--- Start Extracted records ---
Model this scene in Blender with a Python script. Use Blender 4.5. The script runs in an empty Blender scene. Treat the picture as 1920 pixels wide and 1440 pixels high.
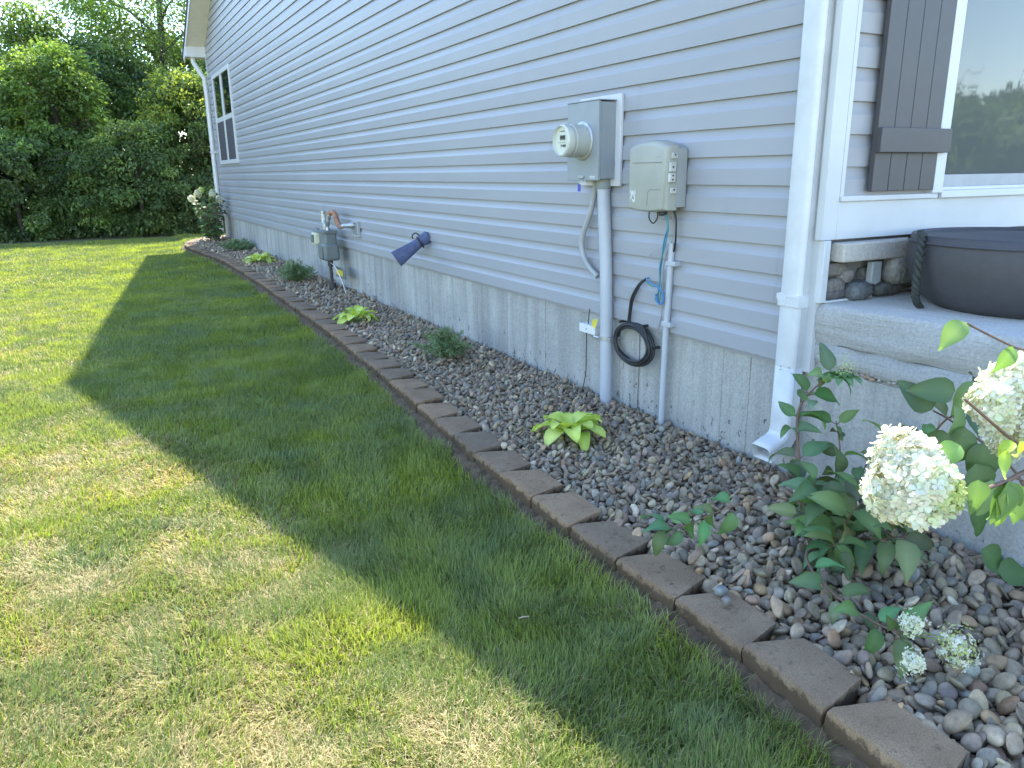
import bpy, bmesh, math, random
import numpy as np
from mathutils import Vector, Matrix

random.seed(7)
RNG = np.random.default_rng(11)
S = bpy.context.scene
R = math.radians
PI = math.pi

# ------------------------------------------------------------------ camera
PITCH, ROLL, YAW, FPX, CAMZ = .2687, -.0115, .4943, 1440.0, 1.33
_f = Vector((math.sin(YAW)*math.cos(PITCH), math.cos(YAW)*math.cos(PITCH), -math.sin(PITCH)))
_r0 = Vector((math.cos(YAW), -math.sin(YAW), 0)); _u0 = _r0.cross(_f)
_r = _r0*math.cos(ROLL)+_u0*math.sin(ROLL); _u = -_r0*math.sin(ROLL)+_u0*math.cos(ROLL)
cam_d = bpy.data.cameras.new('camera'); cam = bpy.data.objects.new('camera', cam_d)
S.collection.objects.link(cam); S.camera = cam
M = Matrix((( _r.x, _u.x, -_f.x, 0), (_r.y, _u.y, -_f.y, 0), (_r.z, _u.z, -_f.z, CAMZ), (0, 0, 0, 1)))
cam.matrix_world = M
cam_d.sensor_width = 36; cam_d.lens = FPX/1920*36; cam_d.clip_end = 600; cam_d.clip_start = .05

# ------------------------------------------------------------------ light
SUN = Vector((.355, .79, 1.0)).normalized()
el = math.asin(SUN.z); az = math.atan2(SUN.x, SUN.y)
w = bpy.data.worlds.new('World'); S.world = w; w.use_nodes = True
nt = w.node_tree; bg = nt.nodes['Background']
sky = nt.nodes.new('ShaderNodeTexSky'); sky.sky_type = 'NISHITA'; sky.sun_disc = False
sky.sun_elevation = el; sky.sun_rotation = az; sky.air_density = 1.0; sky.dust_density = .15; sky.ozone_density = 1.3
nt.links.new(sky.outputs[0], bg.inputs[0]); bg.inputs[1].default_value = .15
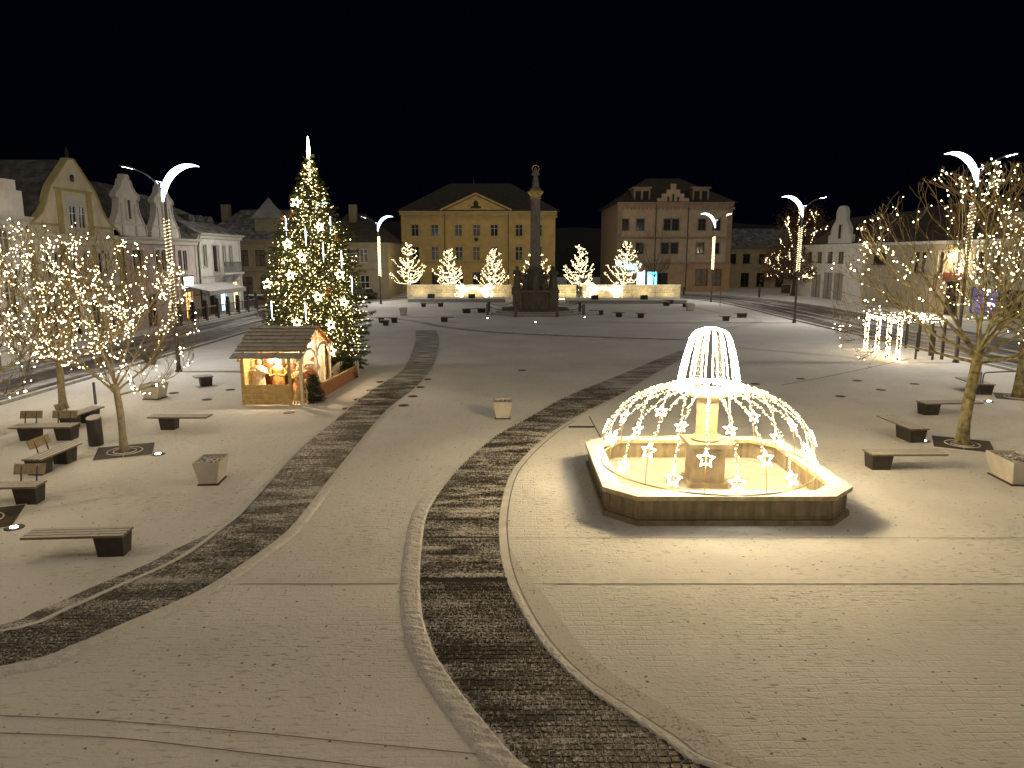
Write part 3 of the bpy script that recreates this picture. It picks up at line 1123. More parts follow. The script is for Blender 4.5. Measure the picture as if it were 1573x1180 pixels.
--- End Extracted records ---
**Aim of the task**
Leave the pictures out, and restate exactly the lines from the start of the records through the one that contains "cam_d.sensor_width = 36;".

**Response below**
Model this scene in Blender with a Python script. Use Blender 4.5. The script runs in an empty Blender scene. Treat the picture as 1920 pixels wide and 1440 pixels high.
import bpy, bmesh, math, random
import numpy as np
from mathutils import Vector, Matrix

random.seed(7)
RNG = np.random.default_rng(11)
S = bpy.context.scene
R = math.radians
PI = math.pi

# ------------------------------------------------------------------ camera
PITCH, ROLL, YAW, FPX, CAMZ = .2687, -.0115, .4943, 1440.0, 1.33
_f = Vector((math.sin(YAW)*math.cos(PITCH), math.cos(YAW)*math.cos(PITCH), -math.sin(PITCH)))
_r0 = Vector((math.cos(YAW), -math.sin(YAW), 0)); _u0 = _r0.cross(_f)
_r = _r0*math.cos(ROLL)+_u0*math.sin(ROLL); _u = -_r0*math.sin(ROLL)+_u0*math.cos(ROLL)
cam_d = bpy.data.cameras.new('camera'); cam = bpy.data.objects.new('camera', cam_d)
S.collection.objects.link(cam); S.camera = cam
M = Matrix((( _r.x, _u.x, -_f.x, 0), (_r.y, _u.y, -_f.y, 0), (_r.z, _u.z, -_f.z, CAMZ), (0, 0, 0, 1)))
cam.matrix_world = M
cam_d.sensor_width = 36; cam_d.lens = FPX/1920*36; cam_d.clip_end = 600; cam_d.clip_start = .05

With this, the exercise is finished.